Activists shout slogans during a protest against two separate incidents of police killings on Tuesday in southern India, in New Delhi, India, Friday, April 10, 2015.

A series of killings by Indian police during the past week is drawing the attention of human rights groups, who are demanding a government investigation.

Last Monday, Vikaruddin Ahmed, a suspect on trial in south India’s Telangana state, filed a petition in a court pleading that he be shifted from a district jail to another in the state capital, Hyderabad, because he feared of being killed in police custody.

A day later, Vikaruddin and four other Muslim prisoners were shot dead inside a bus while they were being transported by police from a jail in Warangal district to Hyderabad, just three hours before a scheduled court ruling on the transfer request.

The police report said the five men, who had been arrested between 2007 and 2010 as suspects in terrorism-related incidents, had been shot dead Tuesday morning when they attempted to overpower their police guard following a bathroom break.

But the relatives of the killed men and some rights groups say photographs and video from the scene circulating in the media contradicted the police version of the encounter, instead indicating the men were killed while handcuffed.

“It is clear from the picture that using the handcuffs and a chain he was tied to the seat. How could one from such a position pose a threat to the lives of the armed policemen for which he had to be shot,” Mohammed Ahmed, father of Vikaruddin, said to VOA.

Amnesty International said it received video footage that showed all five men appeared to be handcuffed when they were shot.

“Impunity for extrajudicial executions is a serious issue in India. Authorities in Telangana need to urgently conduct an independent criminal investigation into the case to determine if it involved extrajudicial executions disguised as ‘encounter’ killings,” Abhirr V. P., Senior Campaigner at Amnesty International India said in a statement.

Ahmed said that police had failed to substantiate evidence in court in support of the charges against Vikaruddin and the other four men.

“All of them were set to be acquitted within weeks. None can take a suicidal step to attack police at this point of the trial. I am 100% sure that it was a fake encounter and that in a pre-meditated act they murdered the five men who were all handcuffed or shackled,” he said.

Ahmed has lodged a complaint with the police charging that the prisoners executed in a so-called “fake encounter.”

The killings in Telangana took place a few hours after an incident in neighboring Andhra Pradesh state, where police shot dead 20 suspected smugglers in a sandalwood forest.

Authorities said forest officials and a special police anti-smuggling task force were on a joint operation in the forest when they spotted about 100 illegal loggers. The police claim they were attacked by the gang wielding axes and stones, and fired back in self-defense.

Since then, local media have reported that witnesses claim the clash was allegedly staged by police to cover up the killing of men who were in police custody.

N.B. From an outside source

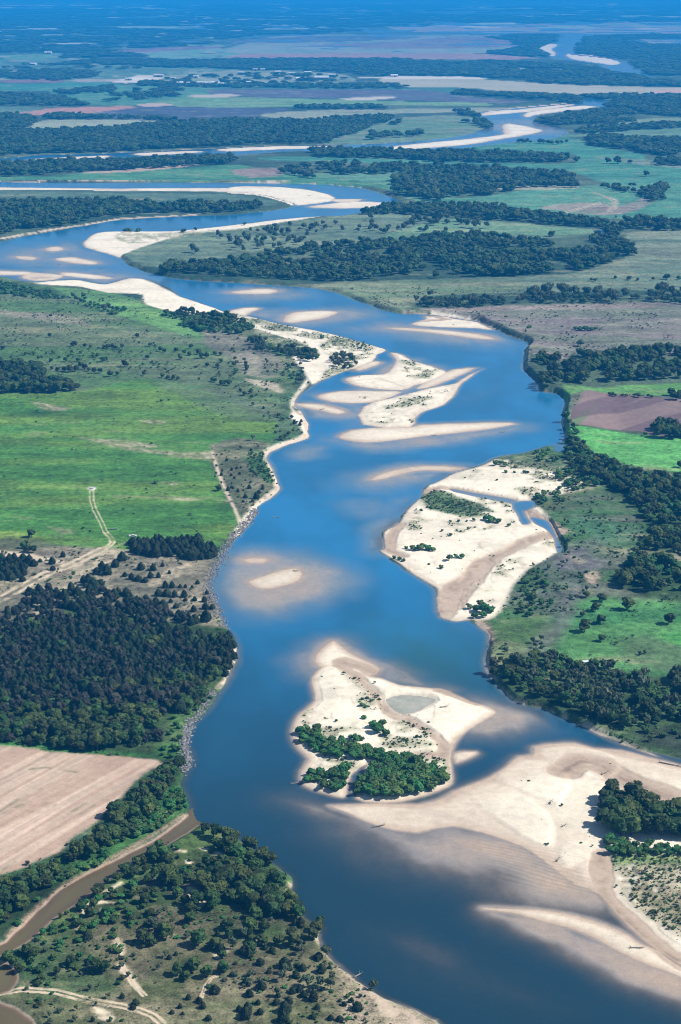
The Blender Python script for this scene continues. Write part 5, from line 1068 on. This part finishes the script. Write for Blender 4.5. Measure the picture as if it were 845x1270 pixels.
# stuff woods by geometry nodes
def merged(name, crown, kind):
    sz, lift = SHAPE[kind]; n = len(crown.vertices)
    V = [Vector((v.co.x, v.co.y, v.co.z * sz + lift)) for v in crown.vertices]; Fc = [tuple(p.vertices) for p in crown.polygons]
    me = raw_mesh(name, V, Fc, [crown.materials[0]])
    return bpy.data.objects.new(name, me)
VAR = {}
for k in CR: VAR[k] = [merged(k + '_form', c, k) for c in CR[k][:3]]
ROCKS = []
for s in range(3):
    rr = random.Random(80 + s); V = []; Fc = []; blob(V, Fc, (0, 0, .2), 1, 1, .7, rr, IC0, .5)
    ROCKS.append(bpy.data.objects.new('rock_form', raw_mesh('rock_form', V, Fc, [M_ROCK])))
def scatter_group(name, objs):
    ng = bpy.data.node_groups.new(name, 'GeometryNodeTree')
    ng.interface.new_socket('Geometry', in_out='INPUT', socket_type='NodeSocketGeometry'); ng.interface.new_socket('Geometry', in_out='OUTPUT', socket_type='NodeSocketGeometry')
    N = ng.nodes; gi = N.new('NodeGroupInput'); go = N.new('NodeGroupOutput'); L = ng.links
    jn = N.new('GeometryNodeJoinGeometry')
    for o in reversed(objs):      # the join lists the last link first
        oi = N.new('GeometryNodeObjectInfo'); oi.inputs['Object'].default_value = o; g2 = N.new('GeometryNodeGeometryToInstance')
        L.new(oi.outputs['Geometry'], g2.inputs[0]); L.new(g2.outputs[0], jn.inputs[0])
    ip = N.new('GeometryNodeInstanceOnPoints'); ip.inputs['Pick Instance'].default_value = True
    def attr(nm, ty):
        a_ = N.new('GeometryNodeInputNamedAttribute'); a_.data_type = ty; a_.inputs['Name'].default_value = nm; return a_.outputs['Attribute']
    cx = N.new('ShaderNodeCombineXYZ'); L.new(attr('turn', 'FLOAT'), cx.inputs[2])
    L.new(gi.outputs[0], ip.inputs['Points']); L.new(jn.outputs[0], ip.inputs['Instance']); L.new(attr('pick', 'INT'), ip.inputs['Instance Index'])
    L.new(cx.outputs[0], ip.inputs['Rotation']); L.new(attr('size', 'FLOAT_VECTOR'), ip.inputs['Scale'])
    L.new(ip.outputs[0], go.inputs[0]); return ng
def stuff(name, pts, sizes, picks, ng, label, cat):
    n = len(pts); me = bpy.data.meshes.new(name); me.vertices.add(n); me.vertices.foreach_set('co', np.asarray(pts, np.float32).reshape(-1))
    a_ = me.attributes.new('size', 'FLOAT_VECTOR', 'POINT'); a_.data.foreach_set('vector', np.asarray(sizes, np.float32).reshape(-1))
    a_ = me.attributes.new('turn', 'FLOAT', 'POINT'); a_.data.foreach_set('value', RNG.uniform(0, 6.28, n).astype(np.float32))
    a_ = me.attributes.new('pick', 'INT', 'POINT'); a_.data.foreach_set('value', np.asarray(picks, np.int32))
    o = bpy.data.objects.new(name, me); COL.objects.link(o); md = o.modifiers.new('scatter', 'NODES'); md.node_group = ng
    return tag(o, label, cat, None, 'stuff')
allv = sum((VAR[k] for k in ('oak', 'cottonwood', 'juniper', 'grey', 'shrub', 'dull')), []); base = {}; c0 = 0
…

Two of those witnesses now are scheduled to testify before India's National Human Rights Commission.

The killing of the alleged smugglers shows scant respect for human life and law, said Chennai-based legal rights activist Sudha Ramalingam.

“The police/forest officials have failed to show even a prima facie wound to justify their stand that the encounter in the forest was an exercise of self-defense,” Ramalingam, a lawyer of the Madras High Court, said to VOA.

India’s National Human Rights Commission has issued notices to authorities in both states calling for reports on the killings.

Muslim community leaders said that extra-judicial killings by law enforcing agencies such as the five in Telangana state could lead to more trouble in society.

“The police cannot be allowed to function as judge, jury and executioner. [The] police version of the story seems hollow. The government must bring out the truth through independent inquiry,” said Asaduddin Owaisi, a Member of the Parliament and president of Majlis-e-Ittehadul Muslimeen.

Zafarul-Islam Khan, president of the All India Muslim Majlis-e-Mushawarat, a New Delhi-based umbrella body of Indian Muslim organizations said the groups are considering appealing to international bodies to investigate the situation.

“If we fail to get justice, we will start approaching international human rights organizations like the U.N. and EU human rights panels and others to ensure justice to the victims of state terror like this case in Telangana,” Khan said.

He said that although India's top leaders, including the Prime Minister Narendra Modi, claim that the country's Muslim community is immune to terrorism, such actions by security agencies across the country could push Muslim youths to extremism.